Iran in the 1990s was commended by the UN for hosting over a million refugees from Afghanistan and Iraq. By 1999 with little support from elsewhere, Iran changed policy and set measures in place to get the Afghans and Iraqis to leave - some had lived there for almost twenty years since the 1980-88 Iran-Iraq war. This was one factor in Afghans and Iraqis seeking safety elsewhere.

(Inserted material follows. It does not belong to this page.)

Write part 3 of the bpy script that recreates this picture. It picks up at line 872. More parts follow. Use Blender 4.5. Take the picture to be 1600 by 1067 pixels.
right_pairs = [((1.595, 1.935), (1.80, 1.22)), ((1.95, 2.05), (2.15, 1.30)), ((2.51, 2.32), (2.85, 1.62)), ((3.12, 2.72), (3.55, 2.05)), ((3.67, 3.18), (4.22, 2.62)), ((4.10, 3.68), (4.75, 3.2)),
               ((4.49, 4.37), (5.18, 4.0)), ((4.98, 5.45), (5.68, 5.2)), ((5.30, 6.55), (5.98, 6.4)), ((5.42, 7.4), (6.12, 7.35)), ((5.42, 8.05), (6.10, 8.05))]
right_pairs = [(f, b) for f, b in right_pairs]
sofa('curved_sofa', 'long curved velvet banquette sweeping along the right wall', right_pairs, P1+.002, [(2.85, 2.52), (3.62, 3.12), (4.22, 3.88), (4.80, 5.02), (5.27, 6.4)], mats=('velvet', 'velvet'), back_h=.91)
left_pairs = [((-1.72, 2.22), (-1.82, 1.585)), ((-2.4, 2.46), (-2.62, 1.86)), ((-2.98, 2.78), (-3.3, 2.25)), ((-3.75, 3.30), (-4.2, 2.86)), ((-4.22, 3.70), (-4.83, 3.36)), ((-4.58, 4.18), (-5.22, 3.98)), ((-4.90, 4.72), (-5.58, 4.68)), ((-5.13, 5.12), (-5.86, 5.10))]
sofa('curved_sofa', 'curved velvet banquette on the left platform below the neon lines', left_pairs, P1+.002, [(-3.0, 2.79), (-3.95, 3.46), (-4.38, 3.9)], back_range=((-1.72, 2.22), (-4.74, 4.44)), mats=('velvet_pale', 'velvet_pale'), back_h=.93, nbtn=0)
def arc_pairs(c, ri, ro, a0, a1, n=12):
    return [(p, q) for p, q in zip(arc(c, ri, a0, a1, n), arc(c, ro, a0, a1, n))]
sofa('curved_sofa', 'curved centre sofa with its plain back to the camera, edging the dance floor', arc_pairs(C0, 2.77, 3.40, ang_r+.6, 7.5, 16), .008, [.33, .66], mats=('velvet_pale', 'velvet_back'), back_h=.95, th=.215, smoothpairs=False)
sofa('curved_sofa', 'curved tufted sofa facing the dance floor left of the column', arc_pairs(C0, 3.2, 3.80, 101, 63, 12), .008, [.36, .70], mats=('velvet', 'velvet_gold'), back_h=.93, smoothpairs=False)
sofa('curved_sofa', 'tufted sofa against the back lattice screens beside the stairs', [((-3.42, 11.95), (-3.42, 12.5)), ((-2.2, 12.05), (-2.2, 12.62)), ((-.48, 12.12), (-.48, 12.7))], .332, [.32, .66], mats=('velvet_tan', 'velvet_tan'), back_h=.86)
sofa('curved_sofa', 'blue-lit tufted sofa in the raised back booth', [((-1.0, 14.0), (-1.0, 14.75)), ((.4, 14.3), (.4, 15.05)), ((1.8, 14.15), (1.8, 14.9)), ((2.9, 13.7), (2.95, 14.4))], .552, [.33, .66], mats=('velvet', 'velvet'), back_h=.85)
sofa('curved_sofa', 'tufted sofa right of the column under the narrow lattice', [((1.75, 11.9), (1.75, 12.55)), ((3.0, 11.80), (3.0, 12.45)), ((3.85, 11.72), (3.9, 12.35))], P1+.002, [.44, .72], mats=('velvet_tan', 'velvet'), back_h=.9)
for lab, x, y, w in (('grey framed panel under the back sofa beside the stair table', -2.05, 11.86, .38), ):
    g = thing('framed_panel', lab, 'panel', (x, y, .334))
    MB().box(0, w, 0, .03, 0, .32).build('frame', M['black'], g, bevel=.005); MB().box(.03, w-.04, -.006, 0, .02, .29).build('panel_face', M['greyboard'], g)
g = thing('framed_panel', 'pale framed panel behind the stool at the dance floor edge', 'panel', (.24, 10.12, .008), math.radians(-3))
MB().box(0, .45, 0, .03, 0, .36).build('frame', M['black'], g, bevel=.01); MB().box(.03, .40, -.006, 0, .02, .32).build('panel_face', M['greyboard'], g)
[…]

Syria and Jordan as Iraq's neighbours were unsafe as Saddam's people operated in those countries. Although Iraqis being Arab nationals could get visas on arrival for both countries, the visas expired after 3 months. They were then there illegally and had no work rights so couldn't survive. If picked up by authorities they could be deported back to Iraq. Many had used people smugglers to get out of Iraq. Leaving Iraq without an exit visa before 2003 was illegal so if they were returned they would be punished on that basis alone, and usually they fled in the first place because Saddam's security forces had targeted them. So deportation back to Iraq was a death sentence.

Although easy to enter Malaysia, Iraqis were granted 3 week visas, no work rights. If they overstayed, they were subject to flogging, fines, detention and deportation.

In Indonesia if they overstayed their short term visas which did not allow them to work, the asylum seekers were locked up in immigration detention. I've spoken to many asylum seekers who were locked up in Indonesia immigration detention, some for years.

That was why they wanted to come to Australia - as a western democratic country, they thought they would be safe.